Descriptions, Reviews, Etc.
Publisher Description:
Throughout the twentieth century, Chinese writers have confronted the problem of creating a new literary tradition that both maintains the culturally unique aspects of a rich heritage and succeeds in promoting a new modernity. In the first book-length treatment of the topic, Wendy Larson examines the contradictory forms of authority at work in the autobiographical texts of modern Chinese writers and scholars and the way these conflicts helped to shape and determine the manner in which writers viewed themselves, their texts, and their work.
Larson focuses on the most famous writers associated with the May Fourth Movement, a group most active in the 1920s and 1930s, and their fundamental ambivalence about writing. She analyzes how their writing paradoxically characterized textual labor as passive, negative, and inferior to material labor and the more physical political work of social progress, and she describes the ways they used textual means to devalue literary labor.

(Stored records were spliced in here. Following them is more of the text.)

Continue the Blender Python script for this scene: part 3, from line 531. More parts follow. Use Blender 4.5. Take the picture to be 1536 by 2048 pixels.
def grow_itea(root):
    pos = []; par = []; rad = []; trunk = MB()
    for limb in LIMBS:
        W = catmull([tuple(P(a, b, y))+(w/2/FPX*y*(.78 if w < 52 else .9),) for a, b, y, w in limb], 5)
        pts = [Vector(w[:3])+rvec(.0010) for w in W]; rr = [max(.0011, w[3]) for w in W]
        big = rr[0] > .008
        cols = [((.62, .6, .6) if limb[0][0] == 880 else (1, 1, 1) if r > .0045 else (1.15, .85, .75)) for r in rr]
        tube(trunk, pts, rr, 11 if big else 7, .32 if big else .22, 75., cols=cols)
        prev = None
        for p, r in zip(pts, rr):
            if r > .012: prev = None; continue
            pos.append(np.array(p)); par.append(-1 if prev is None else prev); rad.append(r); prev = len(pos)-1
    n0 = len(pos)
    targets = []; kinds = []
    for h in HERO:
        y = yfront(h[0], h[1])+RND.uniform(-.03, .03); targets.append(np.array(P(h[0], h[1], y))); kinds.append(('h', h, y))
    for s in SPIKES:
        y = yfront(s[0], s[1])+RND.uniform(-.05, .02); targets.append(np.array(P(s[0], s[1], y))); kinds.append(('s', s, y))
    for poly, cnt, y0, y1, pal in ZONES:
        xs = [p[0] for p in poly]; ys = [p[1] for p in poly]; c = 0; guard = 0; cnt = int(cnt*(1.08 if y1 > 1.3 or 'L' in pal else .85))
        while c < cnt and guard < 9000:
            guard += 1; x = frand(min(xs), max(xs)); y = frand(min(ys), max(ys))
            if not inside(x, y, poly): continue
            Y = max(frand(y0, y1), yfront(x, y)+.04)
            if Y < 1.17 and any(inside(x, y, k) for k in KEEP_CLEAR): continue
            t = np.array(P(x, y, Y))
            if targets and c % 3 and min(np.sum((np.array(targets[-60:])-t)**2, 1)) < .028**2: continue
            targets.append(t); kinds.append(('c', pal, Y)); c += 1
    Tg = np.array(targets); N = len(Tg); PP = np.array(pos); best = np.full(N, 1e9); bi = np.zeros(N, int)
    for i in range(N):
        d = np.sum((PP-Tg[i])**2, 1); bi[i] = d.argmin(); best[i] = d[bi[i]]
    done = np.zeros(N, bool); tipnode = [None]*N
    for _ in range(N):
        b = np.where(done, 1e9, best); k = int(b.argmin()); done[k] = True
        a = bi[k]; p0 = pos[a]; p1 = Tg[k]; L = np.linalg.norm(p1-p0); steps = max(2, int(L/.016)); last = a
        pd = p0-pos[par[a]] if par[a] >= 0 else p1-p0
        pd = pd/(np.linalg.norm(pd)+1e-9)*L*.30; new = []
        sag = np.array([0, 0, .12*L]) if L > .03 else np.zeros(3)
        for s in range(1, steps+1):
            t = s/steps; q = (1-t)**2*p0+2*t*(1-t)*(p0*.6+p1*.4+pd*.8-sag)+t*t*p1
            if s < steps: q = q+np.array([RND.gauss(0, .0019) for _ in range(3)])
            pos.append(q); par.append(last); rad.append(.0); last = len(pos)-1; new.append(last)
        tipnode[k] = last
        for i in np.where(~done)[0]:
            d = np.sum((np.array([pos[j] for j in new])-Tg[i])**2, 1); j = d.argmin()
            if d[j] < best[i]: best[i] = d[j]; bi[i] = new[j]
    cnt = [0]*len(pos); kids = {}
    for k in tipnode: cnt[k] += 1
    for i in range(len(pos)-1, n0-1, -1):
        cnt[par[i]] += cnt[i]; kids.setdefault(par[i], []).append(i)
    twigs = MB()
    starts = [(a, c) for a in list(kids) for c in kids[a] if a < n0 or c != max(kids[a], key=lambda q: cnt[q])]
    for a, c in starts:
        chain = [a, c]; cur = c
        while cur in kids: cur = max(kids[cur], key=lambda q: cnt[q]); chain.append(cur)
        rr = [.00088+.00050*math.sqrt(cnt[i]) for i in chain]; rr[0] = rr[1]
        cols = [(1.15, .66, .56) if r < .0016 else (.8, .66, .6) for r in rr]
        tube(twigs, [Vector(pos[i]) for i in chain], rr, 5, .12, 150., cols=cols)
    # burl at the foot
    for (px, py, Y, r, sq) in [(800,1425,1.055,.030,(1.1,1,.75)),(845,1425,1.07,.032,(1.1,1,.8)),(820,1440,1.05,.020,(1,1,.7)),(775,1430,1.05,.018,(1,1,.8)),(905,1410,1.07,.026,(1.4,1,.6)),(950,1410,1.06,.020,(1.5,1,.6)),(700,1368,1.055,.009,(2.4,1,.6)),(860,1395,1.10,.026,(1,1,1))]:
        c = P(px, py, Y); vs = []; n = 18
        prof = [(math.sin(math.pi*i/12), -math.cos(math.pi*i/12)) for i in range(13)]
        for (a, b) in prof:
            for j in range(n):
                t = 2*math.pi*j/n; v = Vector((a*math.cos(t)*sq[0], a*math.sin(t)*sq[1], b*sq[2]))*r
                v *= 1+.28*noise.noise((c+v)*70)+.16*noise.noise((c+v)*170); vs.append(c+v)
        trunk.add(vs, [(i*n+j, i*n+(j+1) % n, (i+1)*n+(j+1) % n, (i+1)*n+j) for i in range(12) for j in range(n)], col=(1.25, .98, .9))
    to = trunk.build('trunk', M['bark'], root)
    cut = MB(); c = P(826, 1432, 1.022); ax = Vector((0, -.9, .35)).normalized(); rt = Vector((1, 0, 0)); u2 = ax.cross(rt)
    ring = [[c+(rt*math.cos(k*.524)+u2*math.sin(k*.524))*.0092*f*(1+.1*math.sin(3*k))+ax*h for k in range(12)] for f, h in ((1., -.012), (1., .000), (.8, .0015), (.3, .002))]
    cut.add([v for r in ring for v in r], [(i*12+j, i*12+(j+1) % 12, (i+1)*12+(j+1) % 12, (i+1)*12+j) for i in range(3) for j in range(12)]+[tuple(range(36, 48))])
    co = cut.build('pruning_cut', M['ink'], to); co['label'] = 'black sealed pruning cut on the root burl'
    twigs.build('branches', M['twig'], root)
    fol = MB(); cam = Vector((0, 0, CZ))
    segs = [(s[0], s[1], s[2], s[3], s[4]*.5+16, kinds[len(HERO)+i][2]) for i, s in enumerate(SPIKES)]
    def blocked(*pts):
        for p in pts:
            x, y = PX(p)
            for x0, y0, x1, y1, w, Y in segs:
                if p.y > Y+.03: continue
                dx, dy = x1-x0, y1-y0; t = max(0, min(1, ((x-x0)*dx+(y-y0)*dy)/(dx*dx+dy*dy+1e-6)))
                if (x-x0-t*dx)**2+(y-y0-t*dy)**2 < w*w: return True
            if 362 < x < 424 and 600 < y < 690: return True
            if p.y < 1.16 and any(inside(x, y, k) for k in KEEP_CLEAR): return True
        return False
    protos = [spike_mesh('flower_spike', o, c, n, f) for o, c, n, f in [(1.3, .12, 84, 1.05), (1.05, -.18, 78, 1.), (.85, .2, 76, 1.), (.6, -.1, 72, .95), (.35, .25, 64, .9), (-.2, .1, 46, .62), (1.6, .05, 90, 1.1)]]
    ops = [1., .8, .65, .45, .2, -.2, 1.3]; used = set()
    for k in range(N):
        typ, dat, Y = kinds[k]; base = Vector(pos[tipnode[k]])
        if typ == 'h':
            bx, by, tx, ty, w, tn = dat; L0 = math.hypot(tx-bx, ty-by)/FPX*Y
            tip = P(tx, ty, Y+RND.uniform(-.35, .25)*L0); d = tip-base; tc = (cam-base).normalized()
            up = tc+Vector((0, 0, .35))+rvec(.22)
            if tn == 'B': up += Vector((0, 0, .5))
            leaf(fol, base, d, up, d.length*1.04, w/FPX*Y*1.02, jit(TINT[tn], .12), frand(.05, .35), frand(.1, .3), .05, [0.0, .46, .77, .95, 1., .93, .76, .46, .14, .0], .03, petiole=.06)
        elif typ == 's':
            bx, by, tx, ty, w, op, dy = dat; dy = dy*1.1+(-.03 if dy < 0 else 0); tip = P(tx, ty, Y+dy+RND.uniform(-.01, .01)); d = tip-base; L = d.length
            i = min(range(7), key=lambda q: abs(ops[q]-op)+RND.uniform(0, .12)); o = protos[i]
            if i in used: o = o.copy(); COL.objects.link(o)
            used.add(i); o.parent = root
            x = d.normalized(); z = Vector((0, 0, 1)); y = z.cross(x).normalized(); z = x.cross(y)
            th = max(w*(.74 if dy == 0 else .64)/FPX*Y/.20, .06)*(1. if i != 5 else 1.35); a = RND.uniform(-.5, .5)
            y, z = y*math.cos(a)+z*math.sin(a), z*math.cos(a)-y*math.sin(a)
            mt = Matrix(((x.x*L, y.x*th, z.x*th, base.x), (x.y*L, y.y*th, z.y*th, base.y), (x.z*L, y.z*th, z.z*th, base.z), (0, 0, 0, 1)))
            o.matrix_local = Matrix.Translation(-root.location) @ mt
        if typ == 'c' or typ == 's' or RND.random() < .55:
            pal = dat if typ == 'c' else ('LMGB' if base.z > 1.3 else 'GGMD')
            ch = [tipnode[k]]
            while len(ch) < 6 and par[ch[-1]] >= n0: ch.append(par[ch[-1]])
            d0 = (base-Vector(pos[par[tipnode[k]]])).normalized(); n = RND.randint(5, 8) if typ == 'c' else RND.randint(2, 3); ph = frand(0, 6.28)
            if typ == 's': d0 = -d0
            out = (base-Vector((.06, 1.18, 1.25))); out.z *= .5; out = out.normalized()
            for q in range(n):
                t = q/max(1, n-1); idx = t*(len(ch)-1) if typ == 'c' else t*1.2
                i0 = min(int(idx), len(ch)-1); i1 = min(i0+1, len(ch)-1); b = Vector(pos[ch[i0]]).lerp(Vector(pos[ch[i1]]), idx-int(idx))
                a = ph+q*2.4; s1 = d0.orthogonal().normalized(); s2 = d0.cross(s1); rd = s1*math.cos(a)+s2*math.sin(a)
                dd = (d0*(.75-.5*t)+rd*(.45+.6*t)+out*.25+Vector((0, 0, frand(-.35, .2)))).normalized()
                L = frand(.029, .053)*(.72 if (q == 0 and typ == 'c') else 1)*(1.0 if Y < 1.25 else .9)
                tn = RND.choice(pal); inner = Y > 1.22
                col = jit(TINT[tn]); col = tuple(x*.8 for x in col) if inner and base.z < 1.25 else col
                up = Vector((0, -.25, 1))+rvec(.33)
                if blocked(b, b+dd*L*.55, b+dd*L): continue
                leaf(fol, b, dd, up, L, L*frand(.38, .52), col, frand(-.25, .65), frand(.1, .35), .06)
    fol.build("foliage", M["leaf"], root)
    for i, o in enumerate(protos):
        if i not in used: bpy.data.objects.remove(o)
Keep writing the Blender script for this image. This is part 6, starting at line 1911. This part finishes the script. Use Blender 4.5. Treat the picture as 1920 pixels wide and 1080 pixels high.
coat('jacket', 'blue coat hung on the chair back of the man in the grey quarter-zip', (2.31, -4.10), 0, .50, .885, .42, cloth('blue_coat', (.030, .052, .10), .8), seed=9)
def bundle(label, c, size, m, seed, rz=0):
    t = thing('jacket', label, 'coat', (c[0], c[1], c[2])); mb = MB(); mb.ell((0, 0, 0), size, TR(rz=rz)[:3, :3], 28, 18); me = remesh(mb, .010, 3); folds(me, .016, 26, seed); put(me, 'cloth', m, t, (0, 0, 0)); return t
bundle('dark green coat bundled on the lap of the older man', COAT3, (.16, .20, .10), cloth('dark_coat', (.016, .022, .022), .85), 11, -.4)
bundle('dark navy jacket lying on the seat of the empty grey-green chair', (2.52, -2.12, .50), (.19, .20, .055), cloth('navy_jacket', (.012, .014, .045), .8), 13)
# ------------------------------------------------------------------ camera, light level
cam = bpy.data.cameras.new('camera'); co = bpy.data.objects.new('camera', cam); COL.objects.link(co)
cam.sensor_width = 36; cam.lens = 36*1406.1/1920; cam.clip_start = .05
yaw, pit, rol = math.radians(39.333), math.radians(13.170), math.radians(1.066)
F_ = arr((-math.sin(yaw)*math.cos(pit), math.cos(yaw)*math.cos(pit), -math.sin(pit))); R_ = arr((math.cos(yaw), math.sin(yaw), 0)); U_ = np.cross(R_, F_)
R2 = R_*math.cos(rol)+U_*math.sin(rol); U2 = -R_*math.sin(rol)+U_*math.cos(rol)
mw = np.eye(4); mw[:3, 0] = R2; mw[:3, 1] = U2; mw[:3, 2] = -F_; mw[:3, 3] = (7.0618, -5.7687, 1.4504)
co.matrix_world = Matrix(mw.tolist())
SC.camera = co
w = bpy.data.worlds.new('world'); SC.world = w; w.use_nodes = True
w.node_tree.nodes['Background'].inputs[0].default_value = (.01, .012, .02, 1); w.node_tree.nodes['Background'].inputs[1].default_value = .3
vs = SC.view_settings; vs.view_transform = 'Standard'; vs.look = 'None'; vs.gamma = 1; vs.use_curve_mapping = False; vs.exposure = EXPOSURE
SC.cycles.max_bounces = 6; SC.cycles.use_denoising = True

The impact of China's increasing contact with the West--particularly the ways in which Western notions of "individualism" and "democracy" influenced Chinese ideologies of self and work--is considered. Larson also studies the changes in China's social structure, notably those linked to the abolition in 1905 of the educational exam system, which subsequently broke the link between the mastery of certain texts and the attainment of political power, further denigrating the cultural role of the writer.